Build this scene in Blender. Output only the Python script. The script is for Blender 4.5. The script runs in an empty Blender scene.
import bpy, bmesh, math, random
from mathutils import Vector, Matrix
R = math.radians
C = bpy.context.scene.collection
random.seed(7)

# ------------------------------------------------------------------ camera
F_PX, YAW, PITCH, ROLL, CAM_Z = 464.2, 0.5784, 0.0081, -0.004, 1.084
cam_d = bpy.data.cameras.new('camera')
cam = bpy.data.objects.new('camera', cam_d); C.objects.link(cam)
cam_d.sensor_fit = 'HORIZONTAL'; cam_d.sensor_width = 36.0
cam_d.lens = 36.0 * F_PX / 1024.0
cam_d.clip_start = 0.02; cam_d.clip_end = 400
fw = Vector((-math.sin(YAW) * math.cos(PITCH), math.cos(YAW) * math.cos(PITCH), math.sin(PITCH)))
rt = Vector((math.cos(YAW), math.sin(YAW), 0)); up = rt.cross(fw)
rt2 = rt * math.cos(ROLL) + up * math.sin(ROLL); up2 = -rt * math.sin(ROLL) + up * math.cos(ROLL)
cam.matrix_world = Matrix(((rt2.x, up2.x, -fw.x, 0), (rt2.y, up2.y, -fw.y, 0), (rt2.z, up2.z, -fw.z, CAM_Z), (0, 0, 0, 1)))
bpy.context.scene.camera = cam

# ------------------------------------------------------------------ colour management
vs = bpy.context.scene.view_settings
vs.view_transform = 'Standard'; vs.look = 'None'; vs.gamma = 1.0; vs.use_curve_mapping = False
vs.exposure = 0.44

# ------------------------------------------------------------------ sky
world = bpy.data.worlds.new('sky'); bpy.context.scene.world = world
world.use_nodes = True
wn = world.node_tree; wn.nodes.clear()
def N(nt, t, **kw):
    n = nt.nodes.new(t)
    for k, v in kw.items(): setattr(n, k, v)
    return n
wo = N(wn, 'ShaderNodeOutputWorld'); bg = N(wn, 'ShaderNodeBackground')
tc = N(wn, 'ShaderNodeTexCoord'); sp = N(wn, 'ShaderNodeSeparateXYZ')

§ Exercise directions
Your task is to repeat each line of the material exactly.

§ Answer to the exercise
Build this scene in Blender. Output only the Python script. The script is for Blender 4.5. The script runs in an empty Blender scene.
import bpy, bmesh, math, random
from mathutils import Vector, Matrix
R = math.radians
C = bpy.context.scene.collection
random.seed(7)

# ------------------------------------------------------------------ camera
F_PX, YAW, PITCH, ROLL, CAM_Z = 464.2, 0.5784, 0.0081, -0.004, 1.084
cam_d = bpy.data.cameras.new('camera')
cam = bpy.data.objects.new('camera', cam_d); C.objects.link(cam)
cam_d.sensor_fit = 'HORIZONTAL'; cam_d.sensor_width = 36.0
cam_d.lens = 36.0 * F_PX / 1024.0
cam_d.clip_start = 0.02; cam_d.clip_end = 400
fw = Vector((-math.sin(YAW) * math.cos(PITCH), math.cos(YAW) * math.cos(PITCH), math.sin(PITCH)))
rt = Vector((math.cos(YAW), math.sin(YAW), 0)); up = rt.cross(fw)
rt2 = rt * math.cos(ROLL) + up * math.sin(ROLL); up2 = -rt * math.sin(ROLL) + up * math.cos(ROLL)
cam.matrix_world = Matrix(((rt2.x, up2.x, -fw.x, 0), (rt2.y, up2.y, -fw.y, 0), (rt2.z, up2.z, -fw.z, CAM_Z), (0, 0, 0, 1)))
bpy.context.scene.camera = cam

# ------------------------------------------------------------------ colour management
vs = bpy.context.scene.view_settings
vs.view_transform = 'Standard'; vs.look = 'None'; vs.gamma = 1.0; vs.use_curve_mapping = False
vs.exposure = 0.44

# ------------------------------------------------------------------ sky
world = bpy.data.worlds.new('sky'); bpy.context.scene.world = world
world.use_nodes = True
wn = world.node_tree; wn.nodes.clear()
def N(nt, t, **kw):
    n = nt.nodes.new(t)
    for k, v in kw.items(): setattr(n, k, v)
    return n
wo = N(wn, 'ShaderNodeOutputWorld'); bg = N(wn, 'ShaderNodeBackground')
tc = N(wn, 'ShaderNodeTexCoord'); sp = N(wn, 'ShaderNodeSeparateXYZ')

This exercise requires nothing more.